STORED ROWS
▼

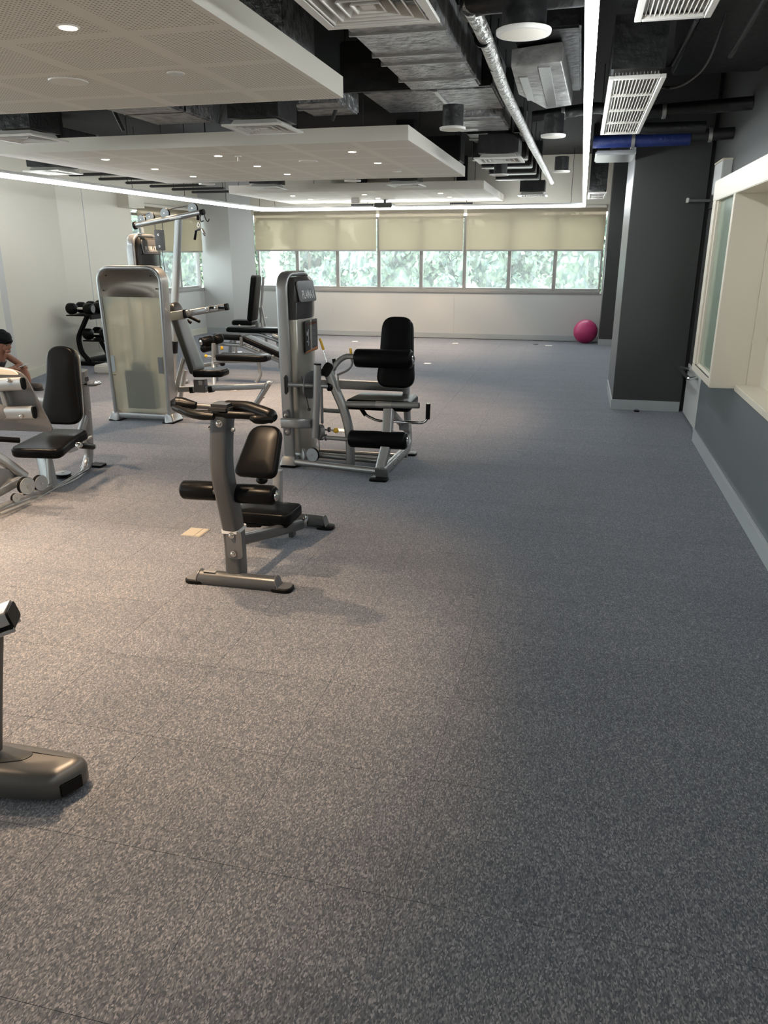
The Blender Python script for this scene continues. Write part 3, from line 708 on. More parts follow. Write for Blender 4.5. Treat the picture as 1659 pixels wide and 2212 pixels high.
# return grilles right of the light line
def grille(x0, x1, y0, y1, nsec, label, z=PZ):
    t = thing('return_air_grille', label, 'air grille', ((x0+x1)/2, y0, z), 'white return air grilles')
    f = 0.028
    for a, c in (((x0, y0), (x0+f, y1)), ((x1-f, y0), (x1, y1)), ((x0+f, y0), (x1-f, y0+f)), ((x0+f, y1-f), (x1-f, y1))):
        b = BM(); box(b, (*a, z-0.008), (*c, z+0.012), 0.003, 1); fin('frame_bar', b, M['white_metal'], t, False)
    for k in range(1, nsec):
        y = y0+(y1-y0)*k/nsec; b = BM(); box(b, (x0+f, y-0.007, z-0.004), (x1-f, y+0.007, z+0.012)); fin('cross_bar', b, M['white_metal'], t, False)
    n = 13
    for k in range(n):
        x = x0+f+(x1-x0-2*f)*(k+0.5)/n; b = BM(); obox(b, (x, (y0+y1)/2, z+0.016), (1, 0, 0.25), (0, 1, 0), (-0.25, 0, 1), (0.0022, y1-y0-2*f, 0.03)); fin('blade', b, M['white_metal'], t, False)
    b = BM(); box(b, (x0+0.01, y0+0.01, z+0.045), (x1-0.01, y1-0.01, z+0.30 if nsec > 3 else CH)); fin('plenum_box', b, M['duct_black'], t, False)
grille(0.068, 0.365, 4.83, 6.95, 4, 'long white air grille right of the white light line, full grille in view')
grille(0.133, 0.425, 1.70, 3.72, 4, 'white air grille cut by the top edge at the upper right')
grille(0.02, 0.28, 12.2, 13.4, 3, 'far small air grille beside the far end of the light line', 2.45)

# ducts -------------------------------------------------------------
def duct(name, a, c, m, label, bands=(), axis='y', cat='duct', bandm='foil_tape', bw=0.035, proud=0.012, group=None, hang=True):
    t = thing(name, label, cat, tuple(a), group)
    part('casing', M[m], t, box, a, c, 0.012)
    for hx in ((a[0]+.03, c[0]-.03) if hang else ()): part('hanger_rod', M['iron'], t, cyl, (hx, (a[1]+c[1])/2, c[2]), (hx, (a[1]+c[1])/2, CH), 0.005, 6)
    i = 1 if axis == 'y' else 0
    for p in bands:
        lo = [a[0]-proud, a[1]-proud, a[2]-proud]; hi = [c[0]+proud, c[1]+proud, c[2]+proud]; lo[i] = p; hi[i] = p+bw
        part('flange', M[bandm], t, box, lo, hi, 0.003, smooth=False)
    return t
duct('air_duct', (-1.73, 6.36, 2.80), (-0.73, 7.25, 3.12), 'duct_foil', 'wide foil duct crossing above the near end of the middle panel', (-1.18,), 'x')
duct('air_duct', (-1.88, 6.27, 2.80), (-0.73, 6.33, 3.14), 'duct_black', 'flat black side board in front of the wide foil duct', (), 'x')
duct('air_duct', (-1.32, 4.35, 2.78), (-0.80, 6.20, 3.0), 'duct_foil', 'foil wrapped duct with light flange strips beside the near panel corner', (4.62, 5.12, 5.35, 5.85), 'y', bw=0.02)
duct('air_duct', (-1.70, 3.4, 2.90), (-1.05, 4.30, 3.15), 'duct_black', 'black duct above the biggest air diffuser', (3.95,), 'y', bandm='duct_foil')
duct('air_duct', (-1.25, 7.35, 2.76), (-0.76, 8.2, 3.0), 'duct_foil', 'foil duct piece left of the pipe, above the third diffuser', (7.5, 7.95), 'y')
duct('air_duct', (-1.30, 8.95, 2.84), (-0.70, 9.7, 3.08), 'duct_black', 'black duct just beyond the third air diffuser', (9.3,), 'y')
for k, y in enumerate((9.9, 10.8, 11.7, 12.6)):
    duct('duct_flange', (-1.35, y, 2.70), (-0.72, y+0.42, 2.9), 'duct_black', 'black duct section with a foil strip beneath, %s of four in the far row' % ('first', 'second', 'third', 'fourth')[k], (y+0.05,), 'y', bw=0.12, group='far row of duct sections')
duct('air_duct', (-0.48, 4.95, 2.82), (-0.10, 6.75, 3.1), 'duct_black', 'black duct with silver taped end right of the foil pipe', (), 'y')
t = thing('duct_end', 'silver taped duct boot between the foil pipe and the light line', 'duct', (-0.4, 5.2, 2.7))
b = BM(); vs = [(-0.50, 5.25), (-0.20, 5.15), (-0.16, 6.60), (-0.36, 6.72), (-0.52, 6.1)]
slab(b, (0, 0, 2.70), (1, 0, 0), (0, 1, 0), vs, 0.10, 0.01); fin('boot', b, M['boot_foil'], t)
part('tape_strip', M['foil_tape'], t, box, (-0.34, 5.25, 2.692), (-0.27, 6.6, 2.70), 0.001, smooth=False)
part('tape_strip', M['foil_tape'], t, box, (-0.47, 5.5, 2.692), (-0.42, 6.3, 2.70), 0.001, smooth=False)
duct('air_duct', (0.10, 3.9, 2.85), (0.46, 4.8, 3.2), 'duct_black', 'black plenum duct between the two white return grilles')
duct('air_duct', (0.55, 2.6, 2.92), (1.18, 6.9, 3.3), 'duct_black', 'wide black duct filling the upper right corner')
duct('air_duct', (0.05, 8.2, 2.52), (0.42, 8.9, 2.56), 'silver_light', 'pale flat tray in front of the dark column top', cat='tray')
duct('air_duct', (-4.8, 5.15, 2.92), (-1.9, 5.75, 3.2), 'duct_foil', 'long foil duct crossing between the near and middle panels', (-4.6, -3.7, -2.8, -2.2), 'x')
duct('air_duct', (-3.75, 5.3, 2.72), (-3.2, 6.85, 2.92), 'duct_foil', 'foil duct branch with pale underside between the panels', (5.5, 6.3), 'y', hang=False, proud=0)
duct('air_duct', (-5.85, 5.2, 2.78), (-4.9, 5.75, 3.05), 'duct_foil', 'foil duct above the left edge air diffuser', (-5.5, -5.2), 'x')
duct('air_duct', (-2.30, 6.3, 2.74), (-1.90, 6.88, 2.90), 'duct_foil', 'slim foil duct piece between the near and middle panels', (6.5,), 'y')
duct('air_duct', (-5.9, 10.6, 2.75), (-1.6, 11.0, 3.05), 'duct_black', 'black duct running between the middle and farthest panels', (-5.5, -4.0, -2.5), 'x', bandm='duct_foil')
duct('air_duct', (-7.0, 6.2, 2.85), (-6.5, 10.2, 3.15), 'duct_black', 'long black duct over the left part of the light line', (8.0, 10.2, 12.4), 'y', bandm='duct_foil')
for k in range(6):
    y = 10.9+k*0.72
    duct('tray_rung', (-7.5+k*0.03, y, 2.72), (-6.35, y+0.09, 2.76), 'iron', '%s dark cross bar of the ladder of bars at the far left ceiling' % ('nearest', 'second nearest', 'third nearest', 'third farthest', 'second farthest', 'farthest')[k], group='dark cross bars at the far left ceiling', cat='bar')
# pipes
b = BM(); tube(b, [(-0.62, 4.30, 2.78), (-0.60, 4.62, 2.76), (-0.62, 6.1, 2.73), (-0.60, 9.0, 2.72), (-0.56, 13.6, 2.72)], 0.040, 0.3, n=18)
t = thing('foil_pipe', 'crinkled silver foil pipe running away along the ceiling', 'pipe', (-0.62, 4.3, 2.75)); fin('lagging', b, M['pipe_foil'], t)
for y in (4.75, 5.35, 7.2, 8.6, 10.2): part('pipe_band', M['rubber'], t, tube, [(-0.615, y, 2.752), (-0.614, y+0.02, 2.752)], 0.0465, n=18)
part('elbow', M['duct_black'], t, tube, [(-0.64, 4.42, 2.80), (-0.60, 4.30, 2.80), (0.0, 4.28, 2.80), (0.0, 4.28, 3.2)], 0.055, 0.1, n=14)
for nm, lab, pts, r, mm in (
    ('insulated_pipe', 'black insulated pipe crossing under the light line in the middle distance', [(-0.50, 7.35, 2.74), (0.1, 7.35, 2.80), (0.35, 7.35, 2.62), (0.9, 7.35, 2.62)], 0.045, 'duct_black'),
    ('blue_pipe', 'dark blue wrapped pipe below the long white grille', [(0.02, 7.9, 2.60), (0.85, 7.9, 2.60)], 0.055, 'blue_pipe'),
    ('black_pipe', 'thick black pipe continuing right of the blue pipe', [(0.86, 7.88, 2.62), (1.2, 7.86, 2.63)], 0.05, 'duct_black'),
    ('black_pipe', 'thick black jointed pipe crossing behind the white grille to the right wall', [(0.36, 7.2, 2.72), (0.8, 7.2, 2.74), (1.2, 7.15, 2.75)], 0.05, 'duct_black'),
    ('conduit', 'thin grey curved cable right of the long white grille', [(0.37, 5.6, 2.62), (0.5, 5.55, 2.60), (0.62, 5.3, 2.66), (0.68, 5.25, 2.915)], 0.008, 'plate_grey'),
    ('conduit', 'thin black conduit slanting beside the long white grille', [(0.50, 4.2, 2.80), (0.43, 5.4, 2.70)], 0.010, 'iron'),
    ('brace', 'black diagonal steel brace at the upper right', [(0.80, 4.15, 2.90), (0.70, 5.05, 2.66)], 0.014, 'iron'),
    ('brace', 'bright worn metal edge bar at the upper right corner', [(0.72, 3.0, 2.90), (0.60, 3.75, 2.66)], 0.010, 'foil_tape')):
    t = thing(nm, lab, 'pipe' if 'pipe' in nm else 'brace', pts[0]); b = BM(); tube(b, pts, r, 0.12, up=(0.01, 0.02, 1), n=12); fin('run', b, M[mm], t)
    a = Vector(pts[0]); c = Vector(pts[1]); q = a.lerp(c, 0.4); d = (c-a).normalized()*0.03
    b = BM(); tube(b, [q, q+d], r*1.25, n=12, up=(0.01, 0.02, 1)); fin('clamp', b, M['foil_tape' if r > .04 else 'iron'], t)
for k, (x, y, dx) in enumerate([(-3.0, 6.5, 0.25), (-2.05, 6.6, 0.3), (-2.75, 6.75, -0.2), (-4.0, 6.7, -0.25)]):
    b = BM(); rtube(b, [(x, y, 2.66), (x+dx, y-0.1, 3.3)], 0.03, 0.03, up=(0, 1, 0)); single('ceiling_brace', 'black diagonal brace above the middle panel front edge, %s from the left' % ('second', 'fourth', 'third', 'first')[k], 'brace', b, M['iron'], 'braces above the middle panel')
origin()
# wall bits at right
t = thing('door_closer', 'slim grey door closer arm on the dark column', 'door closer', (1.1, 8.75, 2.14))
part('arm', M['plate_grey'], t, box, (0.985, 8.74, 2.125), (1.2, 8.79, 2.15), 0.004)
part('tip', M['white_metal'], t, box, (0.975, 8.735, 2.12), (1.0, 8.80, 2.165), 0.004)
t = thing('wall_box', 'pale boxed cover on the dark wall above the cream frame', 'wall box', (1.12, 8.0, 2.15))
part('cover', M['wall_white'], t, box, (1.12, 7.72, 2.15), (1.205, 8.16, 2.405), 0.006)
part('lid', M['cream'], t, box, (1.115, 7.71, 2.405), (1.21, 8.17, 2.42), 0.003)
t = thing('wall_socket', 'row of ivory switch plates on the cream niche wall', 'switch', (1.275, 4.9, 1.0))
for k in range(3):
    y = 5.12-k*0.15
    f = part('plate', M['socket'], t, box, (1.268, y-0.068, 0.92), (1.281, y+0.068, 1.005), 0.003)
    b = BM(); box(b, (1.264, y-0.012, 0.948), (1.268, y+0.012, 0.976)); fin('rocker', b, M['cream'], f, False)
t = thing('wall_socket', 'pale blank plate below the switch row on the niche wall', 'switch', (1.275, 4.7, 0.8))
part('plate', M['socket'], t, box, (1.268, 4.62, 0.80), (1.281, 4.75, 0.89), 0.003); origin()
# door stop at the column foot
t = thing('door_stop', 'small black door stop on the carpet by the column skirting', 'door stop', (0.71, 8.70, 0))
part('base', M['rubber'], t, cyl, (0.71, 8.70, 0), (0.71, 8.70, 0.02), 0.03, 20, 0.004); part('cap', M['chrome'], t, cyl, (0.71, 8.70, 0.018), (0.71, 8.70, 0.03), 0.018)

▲
▼

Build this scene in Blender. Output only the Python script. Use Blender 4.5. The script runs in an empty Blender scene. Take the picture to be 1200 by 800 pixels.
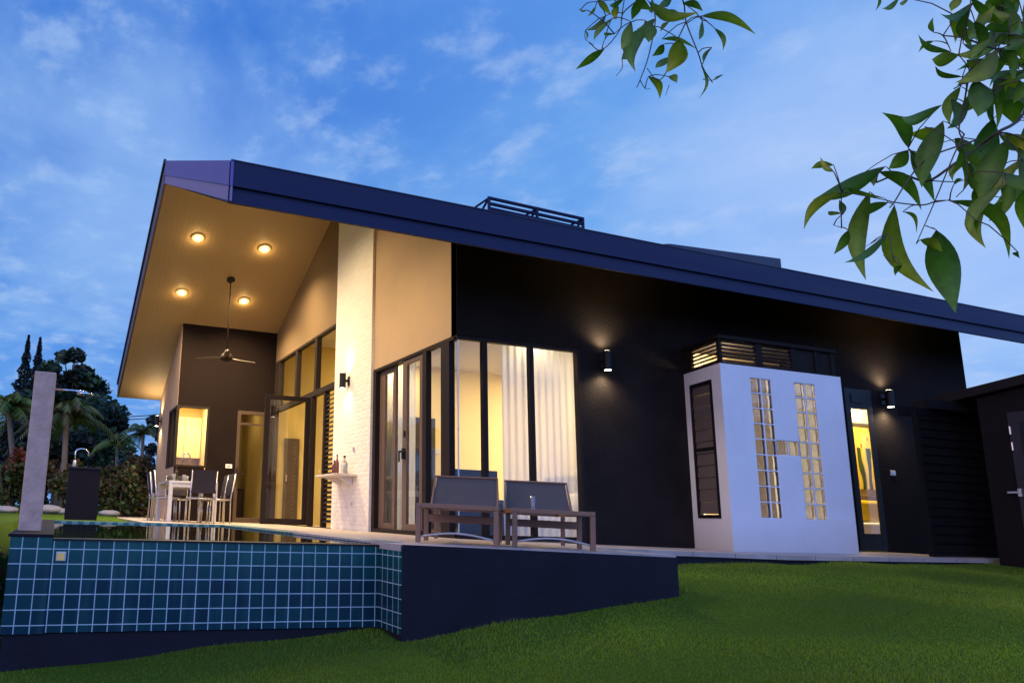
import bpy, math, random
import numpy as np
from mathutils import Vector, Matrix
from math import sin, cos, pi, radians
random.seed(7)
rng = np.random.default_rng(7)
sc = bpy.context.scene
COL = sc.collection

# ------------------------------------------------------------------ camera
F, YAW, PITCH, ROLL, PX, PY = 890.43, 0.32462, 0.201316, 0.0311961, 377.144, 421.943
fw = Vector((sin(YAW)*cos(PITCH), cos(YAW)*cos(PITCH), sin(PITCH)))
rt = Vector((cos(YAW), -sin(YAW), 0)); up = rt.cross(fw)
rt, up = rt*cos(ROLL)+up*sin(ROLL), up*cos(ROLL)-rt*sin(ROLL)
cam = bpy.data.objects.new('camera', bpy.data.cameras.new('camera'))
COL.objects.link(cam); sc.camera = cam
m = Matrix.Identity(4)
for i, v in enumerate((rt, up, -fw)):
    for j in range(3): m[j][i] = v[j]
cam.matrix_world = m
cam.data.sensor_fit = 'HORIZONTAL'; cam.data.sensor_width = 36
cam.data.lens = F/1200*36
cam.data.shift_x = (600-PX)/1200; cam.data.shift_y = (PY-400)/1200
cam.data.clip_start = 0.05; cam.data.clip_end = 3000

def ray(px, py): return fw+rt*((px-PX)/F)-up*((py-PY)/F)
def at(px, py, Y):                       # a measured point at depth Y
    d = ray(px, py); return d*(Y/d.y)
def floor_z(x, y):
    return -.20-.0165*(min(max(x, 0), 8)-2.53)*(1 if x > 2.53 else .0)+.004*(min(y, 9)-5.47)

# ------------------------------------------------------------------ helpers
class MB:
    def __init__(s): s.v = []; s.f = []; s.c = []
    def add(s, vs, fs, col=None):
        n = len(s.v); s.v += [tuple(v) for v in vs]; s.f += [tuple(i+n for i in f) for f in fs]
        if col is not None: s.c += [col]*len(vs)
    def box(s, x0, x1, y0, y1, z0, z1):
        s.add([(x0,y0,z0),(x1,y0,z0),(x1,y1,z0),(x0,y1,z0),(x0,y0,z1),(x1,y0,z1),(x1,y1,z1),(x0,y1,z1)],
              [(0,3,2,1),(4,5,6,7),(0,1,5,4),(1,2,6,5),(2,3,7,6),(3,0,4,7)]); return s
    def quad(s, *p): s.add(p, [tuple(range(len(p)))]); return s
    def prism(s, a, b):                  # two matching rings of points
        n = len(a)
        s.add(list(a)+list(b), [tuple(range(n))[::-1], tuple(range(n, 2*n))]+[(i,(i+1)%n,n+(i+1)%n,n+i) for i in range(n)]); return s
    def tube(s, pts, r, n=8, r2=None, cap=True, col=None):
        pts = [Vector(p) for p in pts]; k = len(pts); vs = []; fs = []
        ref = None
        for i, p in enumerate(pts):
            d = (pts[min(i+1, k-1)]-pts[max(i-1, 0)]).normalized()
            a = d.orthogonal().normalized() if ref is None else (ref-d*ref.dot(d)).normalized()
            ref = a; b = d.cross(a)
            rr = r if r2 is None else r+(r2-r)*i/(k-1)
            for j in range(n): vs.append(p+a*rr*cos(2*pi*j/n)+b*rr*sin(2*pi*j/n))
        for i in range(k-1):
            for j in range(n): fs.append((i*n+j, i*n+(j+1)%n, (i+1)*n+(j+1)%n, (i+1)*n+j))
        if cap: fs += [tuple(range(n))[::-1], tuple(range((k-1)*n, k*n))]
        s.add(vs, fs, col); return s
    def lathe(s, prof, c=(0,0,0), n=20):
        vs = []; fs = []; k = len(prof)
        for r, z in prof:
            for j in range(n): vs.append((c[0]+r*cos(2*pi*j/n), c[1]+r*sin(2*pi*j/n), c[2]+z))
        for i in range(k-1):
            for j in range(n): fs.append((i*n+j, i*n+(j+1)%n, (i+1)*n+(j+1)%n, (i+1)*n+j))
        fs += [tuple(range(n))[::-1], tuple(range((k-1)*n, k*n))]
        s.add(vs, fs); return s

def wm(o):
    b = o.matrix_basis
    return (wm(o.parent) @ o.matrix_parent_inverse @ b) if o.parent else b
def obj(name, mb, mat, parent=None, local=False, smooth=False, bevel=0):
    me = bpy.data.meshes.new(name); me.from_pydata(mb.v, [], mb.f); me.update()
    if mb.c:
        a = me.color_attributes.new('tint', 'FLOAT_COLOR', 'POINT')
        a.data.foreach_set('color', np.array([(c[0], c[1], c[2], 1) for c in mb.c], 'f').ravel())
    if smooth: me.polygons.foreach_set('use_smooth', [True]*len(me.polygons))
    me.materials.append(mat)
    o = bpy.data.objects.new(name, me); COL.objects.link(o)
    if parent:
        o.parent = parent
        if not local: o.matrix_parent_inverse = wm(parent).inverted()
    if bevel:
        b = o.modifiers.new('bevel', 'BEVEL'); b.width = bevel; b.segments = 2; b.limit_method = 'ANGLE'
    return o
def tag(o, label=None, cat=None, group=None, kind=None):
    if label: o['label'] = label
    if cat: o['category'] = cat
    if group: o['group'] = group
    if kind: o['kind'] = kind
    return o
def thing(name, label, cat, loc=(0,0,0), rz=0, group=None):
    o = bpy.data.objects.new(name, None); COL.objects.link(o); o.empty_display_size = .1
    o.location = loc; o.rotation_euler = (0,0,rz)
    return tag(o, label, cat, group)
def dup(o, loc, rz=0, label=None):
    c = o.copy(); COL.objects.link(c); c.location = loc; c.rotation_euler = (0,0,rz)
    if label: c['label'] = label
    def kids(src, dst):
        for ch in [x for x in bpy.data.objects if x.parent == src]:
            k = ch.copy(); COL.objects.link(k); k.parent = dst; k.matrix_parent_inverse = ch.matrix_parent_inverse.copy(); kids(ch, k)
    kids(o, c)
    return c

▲

YOUR GOAL
How many lines in the data contain the string "Python"? Respond with the number only.

TASK SOLUTION
2